Multifaceted foreign policy

One worrying trend in recent years is the way some voices in Bangladeshi politics and social media try to frame Bangladesh-Türkiye ties as a choice against someone else, as if Dhaka has to decide between Türkiye and India, or between Türkiye and China. This may sound dramatic, but it is poor foreign policy thinking. Bangladesh is a sovereign country that needs different partners for different reasons. China has been central in financing and building infrastructure and has long supplied defense equipment. India is the neighbor that shares rivers, borders, transit routes and complex social ties across the frontier. Türkiye is a rising partner of Bangladesh with growing weight in defense production, humanitarian diplomacy and trade. These roles are not interchangeable. They are not competing brands on a shelf. When a relationship is pushed into a false binary, it reduces Bangladesh’s room for maneuver. Strategic autonomy grows when a country diversifies its options, not when it burns bridges to prove loyalty to one camp.

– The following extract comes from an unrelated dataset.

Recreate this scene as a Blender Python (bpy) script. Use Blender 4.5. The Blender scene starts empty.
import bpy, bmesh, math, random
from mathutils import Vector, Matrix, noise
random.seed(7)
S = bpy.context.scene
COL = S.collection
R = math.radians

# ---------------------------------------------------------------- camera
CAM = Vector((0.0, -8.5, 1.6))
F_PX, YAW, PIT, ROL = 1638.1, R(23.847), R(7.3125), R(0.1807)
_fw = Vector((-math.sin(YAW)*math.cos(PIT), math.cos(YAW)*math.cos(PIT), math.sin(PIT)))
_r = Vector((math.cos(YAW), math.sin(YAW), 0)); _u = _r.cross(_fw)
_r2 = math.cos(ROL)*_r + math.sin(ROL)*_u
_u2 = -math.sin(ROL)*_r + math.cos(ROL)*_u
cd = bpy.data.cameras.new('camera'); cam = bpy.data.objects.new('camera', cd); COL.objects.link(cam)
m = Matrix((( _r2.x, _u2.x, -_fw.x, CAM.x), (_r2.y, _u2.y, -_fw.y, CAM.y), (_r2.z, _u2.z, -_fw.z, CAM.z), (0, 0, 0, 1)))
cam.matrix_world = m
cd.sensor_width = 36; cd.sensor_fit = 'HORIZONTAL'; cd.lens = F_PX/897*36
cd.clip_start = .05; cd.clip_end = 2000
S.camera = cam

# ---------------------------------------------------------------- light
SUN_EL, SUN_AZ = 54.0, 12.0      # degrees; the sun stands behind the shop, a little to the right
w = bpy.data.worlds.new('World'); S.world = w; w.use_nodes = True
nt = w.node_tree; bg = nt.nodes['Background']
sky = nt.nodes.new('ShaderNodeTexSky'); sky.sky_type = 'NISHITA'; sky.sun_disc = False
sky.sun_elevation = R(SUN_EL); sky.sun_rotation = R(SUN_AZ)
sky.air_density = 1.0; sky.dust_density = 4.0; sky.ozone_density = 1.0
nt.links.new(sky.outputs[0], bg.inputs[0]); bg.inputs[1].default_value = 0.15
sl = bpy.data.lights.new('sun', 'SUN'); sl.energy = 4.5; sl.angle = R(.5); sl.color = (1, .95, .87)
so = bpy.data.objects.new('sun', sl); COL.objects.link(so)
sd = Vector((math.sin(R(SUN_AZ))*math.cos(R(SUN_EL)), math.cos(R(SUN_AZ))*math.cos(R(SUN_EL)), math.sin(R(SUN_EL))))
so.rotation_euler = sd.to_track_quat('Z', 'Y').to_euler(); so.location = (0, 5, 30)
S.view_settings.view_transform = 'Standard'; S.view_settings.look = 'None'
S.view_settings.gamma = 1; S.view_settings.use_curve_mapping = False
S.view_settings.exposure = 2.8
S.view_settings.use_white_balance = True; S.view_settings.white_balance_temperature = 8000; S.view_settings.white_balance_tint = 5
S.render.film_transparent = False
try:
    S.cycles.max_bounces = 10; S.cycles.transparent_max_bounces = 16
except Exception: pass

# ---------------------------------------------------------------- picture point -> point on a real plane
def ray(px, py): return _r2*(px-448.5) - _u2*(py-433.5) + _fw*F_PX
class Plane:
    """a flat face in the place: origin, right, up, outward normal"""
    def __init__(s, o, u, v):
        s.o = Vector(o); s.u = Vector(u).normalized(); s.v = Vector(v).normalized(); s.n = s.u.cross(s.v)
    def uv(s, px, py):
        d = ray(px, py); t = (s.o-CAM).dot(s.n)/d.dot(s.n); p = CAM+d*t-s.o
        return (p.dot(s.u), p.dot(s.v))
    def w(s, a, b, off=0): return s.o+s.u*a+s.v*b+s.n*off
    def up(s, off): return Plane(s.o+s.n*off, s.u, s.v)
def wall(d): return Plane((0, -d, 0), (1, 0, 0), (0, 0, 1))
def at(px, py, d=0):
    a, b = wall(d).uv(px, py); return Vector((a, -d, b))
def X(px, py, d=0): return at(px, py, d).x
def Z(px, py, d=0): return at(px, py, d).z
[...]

The most serious threat to a stable Bangladesh-Türkiye partnership is not external. It is domestic. Bangladeshi politics is shaped by different currents – Islamic-leaning, Bangladeshi nationalist, Bengali nationalist – each with its own reading of history and its own foreign policy preferences. Diversity of ideas is not the problem. The problem begins when foreign ties are used as sticks to beat political opponents. If ties with Türkiye become another tool in this internal political struggle of Bangladesh, the relationship may turn reactive and fragile. The more constructive path is to keep the focus on things that matter to ordinary people: employment, education, safe migration, fair trade, credible humanitarian action and transparent, accountable defense cooperation.

Looking ahead to the 2026 election and the possibility of political change in Dhaka, the keyword in the Bangladesh-Türkiye relationship should be institutionalization. Governments will come and go. States remain. If both partners want a serious partnership, they need habits and mechanisms that do not depend on who is in office at a particular moment. Bangladesh and Türkiye do not need a dramatic story or a common enemy to make their partnership matter. What they need is a realistic view.